Tuesday, April 2, 2013

Buddha Board Sumi-e Fish

A couple weeks ago I visited the studio of my friend Frank Satogata.  I met Frank at his art opening at the Xavier Gallery last month and we quickly discovered we both love sumi-e, or ink wash painting (check out his work here).  Frank offered to loan me his Buddha Board which is a board that you can paint on with water to practice your brushstrokes.  The water then evaporates and you can practice again and again.

After several weeks of sitting on my desk I finally pulled it out because I was going to have lunch with Frank and I needed to return it.  At first my attempts were feeble and hideous (no exaggeration here!).  I was trying to emulate the drawings I had done for Zen Kitty and it was not going well.  I then came across a picture of a fish on the internet and I started to loosen up.  As soon as I let go of trying to draw precisely and slowly, things began to happen.  I started trying to have longer, more fluid strokes and not worry so much about particulars.  After about an hour of playing with it I also realized that I liked the heavy quality that multiple strokes could have as in the fish above.

It is so satisfying to work at something over and over until you start to understand the medium.  I feel like I barely reached the tip of the iceberg but you could spend a lifetime working with these wonderful brushstrokes. It was also such a nice break from the computer. 

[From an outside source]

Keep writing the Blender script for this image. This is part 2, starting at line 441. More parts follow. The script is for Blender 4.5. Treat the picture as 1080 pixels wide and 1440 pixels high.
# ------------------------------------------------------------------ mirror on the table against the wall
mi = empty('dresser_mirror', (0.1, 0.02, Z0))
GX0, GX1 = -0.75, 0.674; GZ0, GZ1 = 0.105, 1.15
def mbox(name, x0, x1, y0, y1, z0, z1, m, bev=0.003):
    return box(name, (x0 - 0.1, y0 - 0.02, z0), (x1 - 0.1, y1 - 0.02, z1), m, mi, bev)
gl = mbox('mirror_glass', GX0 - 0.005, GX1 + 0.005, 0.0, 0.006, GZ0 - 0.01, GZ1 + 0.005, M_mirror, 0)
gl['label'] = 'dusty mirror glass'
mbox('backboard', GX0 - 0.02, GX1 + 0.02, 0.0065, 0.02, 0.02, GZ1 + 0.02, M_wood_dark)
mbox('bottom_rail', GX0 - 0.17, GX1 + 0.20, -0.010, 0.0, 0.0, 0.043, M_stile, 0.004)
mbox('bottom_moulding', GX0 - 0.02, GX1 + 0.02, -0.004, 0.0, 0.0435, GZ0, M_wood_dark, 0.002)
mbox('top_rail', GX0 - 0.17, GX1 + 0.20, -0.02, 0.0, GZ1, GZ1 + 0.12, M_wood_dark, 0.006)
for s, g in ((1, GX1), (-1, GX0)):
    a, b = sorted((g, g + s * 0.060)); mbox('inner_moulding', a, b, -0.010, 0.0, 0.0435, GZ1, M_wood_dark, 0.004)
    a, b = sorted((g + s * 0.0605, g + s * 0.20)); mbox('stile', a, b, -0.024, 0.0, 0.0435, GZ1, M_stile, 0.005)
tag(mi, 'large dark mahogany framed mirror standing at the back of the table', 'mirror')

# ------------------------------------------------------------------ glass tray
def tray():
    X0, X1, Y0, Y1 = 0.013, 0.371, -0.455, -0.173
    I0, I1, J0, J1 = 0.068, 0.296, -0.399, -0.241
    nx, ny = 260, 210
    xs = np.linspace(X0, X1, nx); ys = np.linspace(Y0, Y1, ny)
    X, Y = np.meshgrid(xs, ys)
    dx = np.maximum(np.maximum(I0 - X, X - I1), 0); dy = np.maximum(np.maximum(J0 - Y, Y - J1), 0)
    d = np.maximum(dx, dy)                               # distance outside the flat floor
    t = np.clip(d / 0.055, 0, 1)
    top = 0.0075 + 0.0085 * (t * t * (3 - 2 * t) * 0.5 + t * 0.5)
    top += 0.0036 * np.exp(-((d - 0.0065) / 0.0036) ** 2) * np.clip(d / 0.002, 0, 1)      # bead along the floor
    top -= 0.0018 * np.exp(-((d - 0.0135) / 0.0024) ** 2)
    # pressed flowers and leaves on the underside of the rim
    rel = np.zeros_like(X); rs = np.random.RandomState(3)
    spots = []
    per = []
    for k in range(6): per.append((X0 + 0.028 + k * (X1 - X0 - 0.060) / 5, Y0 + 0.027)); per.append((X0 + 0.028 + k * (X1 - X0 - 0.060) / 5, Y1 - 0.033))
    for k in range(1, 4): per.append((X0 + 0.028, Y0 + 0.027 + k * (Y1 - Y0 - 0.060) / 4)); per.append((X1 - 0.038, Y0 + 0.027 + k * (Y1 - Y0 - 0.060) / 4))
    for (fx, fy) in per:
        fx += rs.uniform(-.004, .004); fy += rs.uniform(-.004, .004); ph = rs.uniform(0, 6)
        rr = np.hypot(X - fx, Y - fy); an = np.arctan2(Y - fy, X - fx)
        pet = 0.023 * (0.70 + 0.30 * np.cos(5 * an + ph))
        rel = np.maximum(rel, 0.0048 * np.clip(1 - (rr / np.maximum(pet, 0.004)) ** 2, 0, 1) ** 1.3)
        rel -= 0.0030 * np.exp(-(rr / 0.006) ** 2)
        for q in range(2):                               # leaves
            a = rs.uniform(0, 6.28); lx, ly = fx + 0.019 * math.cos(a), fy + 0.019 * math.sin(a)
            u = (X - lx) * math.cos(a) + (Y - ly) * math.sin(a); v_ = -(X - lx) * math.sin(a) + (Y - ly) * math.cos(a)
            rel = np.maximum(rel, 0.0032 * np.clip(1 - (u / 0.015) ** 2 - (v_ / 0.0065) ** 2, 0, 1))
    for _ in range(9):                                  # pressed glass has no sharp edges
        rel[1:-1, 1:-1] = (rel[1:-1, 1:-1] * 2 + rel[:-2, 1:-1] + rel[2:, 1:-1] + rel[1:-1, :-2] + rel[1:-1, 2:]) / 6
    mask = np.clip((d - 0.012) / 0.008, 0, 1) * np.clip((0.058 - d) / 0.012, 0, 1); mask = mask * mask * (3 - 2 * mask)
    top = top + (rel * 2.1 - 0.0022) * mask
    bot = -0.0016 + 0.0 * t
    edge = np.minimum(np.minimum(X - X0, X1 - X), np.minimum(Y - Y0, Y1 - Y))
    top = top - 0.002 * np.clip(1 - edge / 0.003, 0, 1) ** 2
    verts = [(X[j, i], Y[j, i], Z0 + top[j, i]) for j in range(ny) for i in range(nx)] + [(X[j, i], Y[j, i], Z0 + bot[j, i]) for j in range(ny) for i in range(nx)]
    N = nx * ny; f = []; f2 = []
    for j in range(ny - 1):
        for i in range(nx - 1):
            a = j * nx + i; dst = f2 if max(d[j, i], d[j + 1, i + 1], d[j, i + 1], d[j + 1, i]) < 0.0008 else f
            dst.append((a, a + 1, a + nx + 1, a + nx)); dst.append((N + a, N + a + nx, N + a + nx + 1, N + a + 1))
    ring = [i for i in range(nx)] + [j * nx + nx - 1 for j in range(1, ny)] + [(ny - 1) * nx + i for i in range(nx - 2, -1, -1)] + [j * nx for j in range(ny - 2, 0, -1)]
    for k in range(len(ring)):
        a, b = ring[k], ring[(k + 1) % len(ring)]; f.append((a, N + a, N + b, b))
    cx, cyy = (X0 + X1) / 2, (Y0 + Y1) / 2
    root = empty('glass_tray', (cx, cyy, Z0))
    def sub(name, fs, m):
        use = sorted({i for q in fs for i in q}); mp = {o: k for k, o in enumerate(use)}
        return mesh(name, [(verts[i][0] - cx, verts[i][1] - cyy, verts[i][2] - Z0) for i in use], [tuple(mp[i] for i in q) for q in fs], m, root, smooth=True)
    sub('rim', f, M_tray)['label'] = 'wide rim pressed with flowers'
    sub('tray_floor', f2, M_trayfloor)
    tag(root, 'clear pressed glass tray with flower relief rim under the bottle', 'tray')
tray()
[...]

"The goal of ink and wash painting is not simply to reproduce the appearance of the subject, but to capture its soul. To paint a horse, the ink wash painting artist must understand its temperament better than its muscles and bones. To paint a flower, there is no need to perfectly match its petals and colors, but it is essential to convey its liveliness and fragrance." - Wikipedia

At the end of an hour I thought to myself, "I'm going to have to buy me one of these Buddha Boards."  Little did I know my wish would come true quicker than I expected.  When I left the room this last image was starting to evaporate and I assumed when I got home it would be gone.  However when I got home I was surprised to find a faint image on the Buddha Board of this fish.  I rinsed it off in the shower and let it dry but it was still there.  I then realized that I had switched to using an old brush of mine toward the end because I wanted a bigger brush and that brush must have had old ink residue still in it.  Lesson  learned!  Always clean your brushes thoroughly! And Frank, your new Buddha Board just arrived and I will be bringing it over shortly.


Lisa Ballard said...

I love that you got off the computer. More designers need to do that. You should scan your experiments and incorporate them into your designs on the computer. You get so much more subtleties when you do something with your hands. Oh, and by the way, I love Sumi Brushes!

gina said...

these are beautiful, i love the movement and delicateness of them. my hubby loves these 'fish' and bought him a large watercolor of one several years ago, very similar feel to these here. it's so calming every time i look at it. you need to do more of these!

Nessy said...

Thanks for your comments. I just showed my nephew and he couldn't tell what animal it was. I had to give hints that it had fins and swam in the water before he guessed a fish. Sigh.

Anonymous said...

This is really beautiful. I love the concept of this board and the possibilities it offers.

Buddha Board said...

We love how you said 'It is so satisfying to work at something over and over until you start to understand the medium'. The Buddha Board is a great way to practice brushstrokes, as long as you're not attached to them. ;) Your fish are wonderful, graceful, interesting. Thank you for sharing! We've pinned one of your fish to our Pinterest fan gallery.